I'm renovating some UPS APCs, including this SMT1500 1.5kVA/1kW sine-wave model. It was working except the batteries were bad. I reprogrammed it for a slightly lower float voltage and then I wanted to see how that affected standby power consumption since a similar model that was in an enclosed cabinet was getting warm and had expanded batteries. So when it was all done, I measured the power and current after it was fully settled in and I'm not sure I can explain why it is doing what it is doing.
The SMT1500, like most of these block-shaped sine-wave SmartUPS models, uses a large-ish EI transformer with a nominal 24VAC secondary and a 120V input with two extra taps at ~110 and 130V. It uses these for buck/boost during slightly low or high voltage--they call this "AVR trim". It also uses a MOSFET H-bridge to drive the transformer during backup operation and the same MOSFETs as an active bridge rectifier for normal operation.

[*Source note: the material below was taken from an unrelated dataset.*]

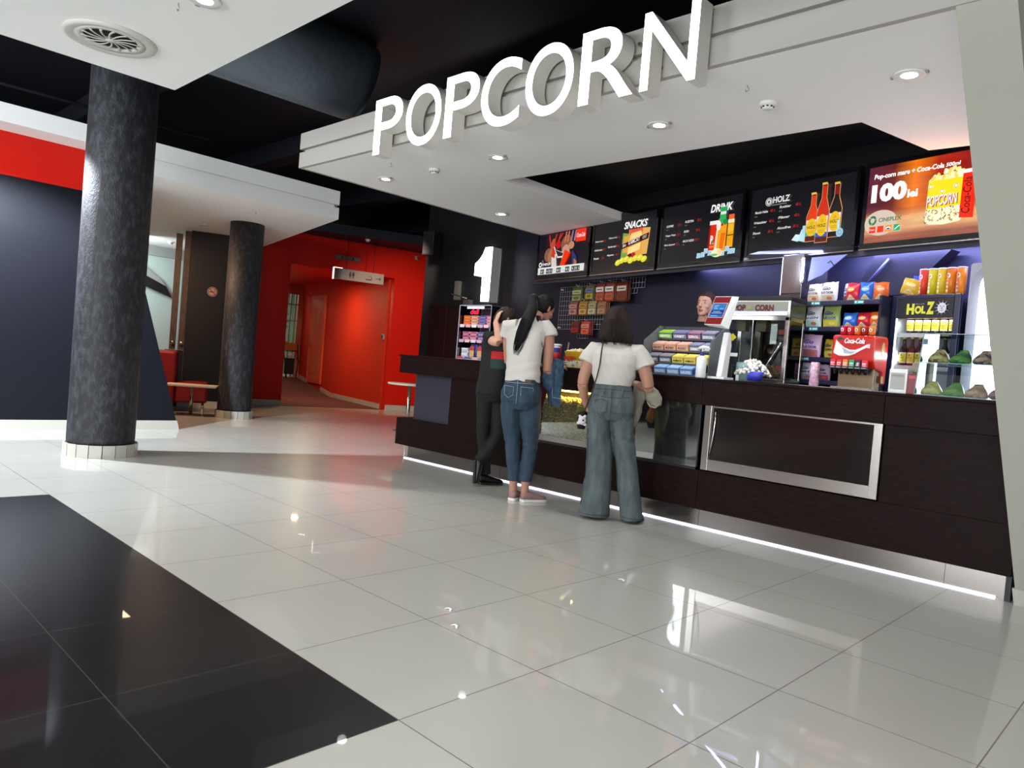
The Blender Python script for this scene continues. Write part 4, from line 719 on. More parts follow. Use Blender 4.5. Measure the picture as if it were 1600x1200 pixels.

I set up a current clamp with a scope, a Kill-A-Watt monitor on the input and a DMM on the output. No load was attached. With the batteries fully charged, turning on the UPS and letting it settle results in a power reading of ~14W, a current reading of 0.65A and a VA reading of ~77VA. V
IN = V
OUT = ~120V +/- 2V. Battery charge current is pretty low, <5mA. This seems pretty much as expected, with 0.65A a reasonable magnetizing current for a pretty big transformer, a few watts lost to copper and iron losses in the transformer and a few more to run the UPS controls and fan. I was considering putting a capacitor across the transformer to reduce the overall reactive current. This probably isn't necessary since 0.65A isn't much recirculating current, but it wouldn't hurt to reduce it, right?
However, after sitting there doing nothing for an hour or so, there is a 'click' sound and I see the power reading drop to ~8W (good) but the current goes to 0.95A. The input and output voltages are still nominal and identical. The only reasonable explanation for this AFAIK is that the UPS is switching both the input and output to the 'shorter' tap on the transformer. The question is...why? What does this accomplish? And does the input power drop
because it does this or are there just two things going on at once?
Any ideas? Scope shots of input current are attached, both before and after the transition. I included AVG(64) and ERES(3.0) traces to show that the higher-frequency components are not just noise.